For the material that follows, return exactly the lines from the one with "Build this scene" through the one with "COL = C.collection", both ends included.

Records for this exercise:

>>>

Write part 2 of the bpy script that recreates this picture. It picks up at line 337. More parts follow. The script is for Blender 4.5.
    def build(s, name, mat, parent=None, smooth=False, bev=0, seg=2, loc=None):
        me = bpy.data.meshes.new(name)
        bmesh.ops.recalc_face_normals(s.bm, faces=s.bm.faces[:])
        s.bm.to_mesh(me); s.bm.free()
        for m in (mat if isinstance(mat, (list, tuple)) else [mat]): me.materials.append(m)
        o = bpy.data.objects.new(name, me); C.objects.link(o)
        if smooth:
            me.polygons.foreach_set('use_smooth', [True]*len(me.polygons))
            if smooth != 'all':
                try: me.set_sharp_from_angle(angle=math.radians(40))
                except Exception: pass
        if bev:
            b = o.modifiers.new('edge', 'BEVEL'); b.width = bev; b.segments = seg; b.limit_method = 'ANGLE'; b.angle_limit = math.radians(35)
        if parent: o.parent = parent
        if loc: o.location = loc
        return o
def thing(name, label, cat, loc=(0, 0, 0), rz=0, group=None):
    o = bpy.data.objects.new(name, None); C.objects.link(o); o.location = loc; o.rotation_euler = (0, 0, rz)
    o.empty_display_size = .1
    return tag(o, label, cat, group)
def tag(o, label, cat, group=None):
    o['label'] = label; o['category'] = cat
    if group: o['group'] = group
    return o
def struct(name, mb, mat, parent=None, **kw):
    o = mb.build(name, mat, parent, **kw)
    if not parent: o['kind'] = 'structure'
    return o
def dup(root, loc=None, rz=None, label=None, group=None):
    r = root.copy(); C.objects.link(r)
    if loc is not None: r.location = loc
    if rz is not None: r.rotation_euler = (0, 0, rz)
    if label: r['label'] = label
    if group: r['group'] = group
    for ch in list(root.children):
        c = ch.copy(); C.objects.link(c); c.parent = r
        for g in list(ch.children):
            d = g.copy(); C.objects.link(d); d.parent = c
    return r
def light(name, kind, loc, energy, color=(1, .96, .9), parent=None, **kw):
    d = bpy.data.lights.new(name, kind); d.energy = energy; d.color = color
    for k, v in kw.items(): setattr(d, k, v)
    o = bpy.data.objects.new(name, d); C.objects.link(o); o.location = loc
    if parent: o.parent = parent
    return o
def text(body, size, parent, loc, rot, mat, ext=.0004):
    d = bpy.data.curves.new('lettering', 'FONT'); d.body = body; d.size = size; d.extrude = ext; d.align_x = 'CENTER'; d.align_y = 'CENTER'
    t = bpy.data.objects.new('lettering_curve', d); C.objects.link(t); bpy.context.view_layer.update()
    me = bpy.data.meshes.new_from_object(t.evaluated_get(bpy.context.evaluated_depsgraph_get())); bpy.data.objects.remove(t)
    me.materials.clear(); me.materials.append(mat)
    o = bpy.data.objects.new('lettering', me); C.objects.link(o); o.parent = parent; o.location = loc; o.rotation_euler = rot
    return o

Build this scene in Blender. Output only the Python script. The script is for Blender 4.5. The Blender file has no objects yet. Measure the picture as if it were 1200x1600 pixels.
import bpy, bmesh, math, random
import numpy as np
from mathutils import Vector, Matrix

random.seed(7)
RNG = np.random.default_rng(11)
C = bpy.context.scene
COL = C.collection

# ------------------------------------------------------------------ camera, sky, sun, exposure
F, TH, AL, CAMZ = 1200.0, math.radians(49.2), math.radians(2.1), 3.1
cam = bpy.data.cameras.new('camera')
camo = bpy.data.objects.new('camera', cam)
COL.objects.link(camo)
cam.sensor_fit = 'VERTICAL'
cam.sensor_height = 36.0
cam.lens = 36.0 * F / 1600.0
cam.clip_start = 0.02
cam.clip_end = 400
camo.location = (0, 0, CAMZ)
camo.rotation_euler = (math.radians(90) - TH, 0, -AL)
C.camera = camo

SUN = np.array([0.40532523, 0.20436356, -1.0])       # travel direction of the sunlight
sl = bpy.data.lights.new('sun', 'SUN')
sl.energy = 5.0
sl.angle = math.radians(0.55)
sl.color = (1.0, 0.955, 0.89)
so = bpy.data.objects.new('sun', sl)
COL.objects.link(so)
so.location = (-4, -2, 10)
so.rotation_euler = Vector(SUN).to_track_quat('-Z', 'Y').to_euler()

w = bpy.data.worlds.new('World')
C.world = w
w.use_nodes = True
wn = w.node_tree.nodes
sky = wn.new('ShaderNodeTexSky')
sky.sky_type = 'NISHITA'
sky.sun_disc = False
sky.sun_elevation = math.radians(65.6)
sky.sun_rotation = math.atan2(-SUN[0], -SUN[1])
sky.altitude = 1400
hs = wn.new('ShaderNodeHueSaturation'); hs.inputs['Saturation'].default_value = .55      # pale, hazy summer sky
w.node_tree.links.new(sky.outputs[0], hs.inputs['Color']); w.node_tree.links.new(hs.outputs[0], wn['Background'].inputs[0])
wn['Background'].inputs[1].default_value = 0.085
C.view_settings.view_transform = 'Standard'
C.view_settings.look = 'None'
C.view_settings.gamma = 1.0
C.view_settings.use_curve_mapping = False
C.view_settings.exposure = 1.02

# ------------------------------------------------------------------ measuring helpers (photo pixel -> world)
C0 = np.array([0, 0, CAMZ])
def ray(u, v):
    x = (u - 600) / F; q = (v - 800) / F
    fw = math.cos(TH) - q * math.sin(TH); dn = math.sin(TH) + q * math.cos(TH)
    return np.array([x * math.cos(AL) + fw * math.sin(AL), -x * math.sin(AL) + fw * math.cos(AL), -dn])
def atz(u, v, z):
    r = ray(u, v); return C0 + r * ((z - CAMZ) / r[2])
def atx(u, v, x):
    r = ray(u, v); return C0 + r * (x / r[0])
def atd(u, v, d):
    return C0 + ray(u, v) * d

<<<

Exercise solution:
Build this scene in Blender. Output only the Python script. The script is for Blender 4.5. The Blender file has no objects yet. Measure the picture as if it were 1200x1600 pixels.
import bpy, bmesh, math, random
import numpy as np
from mathutils import Vector, Matrix

random.seed(7)
RNG = np.random.default_rng(11)
C = bpy.context.scene
COL = C.collection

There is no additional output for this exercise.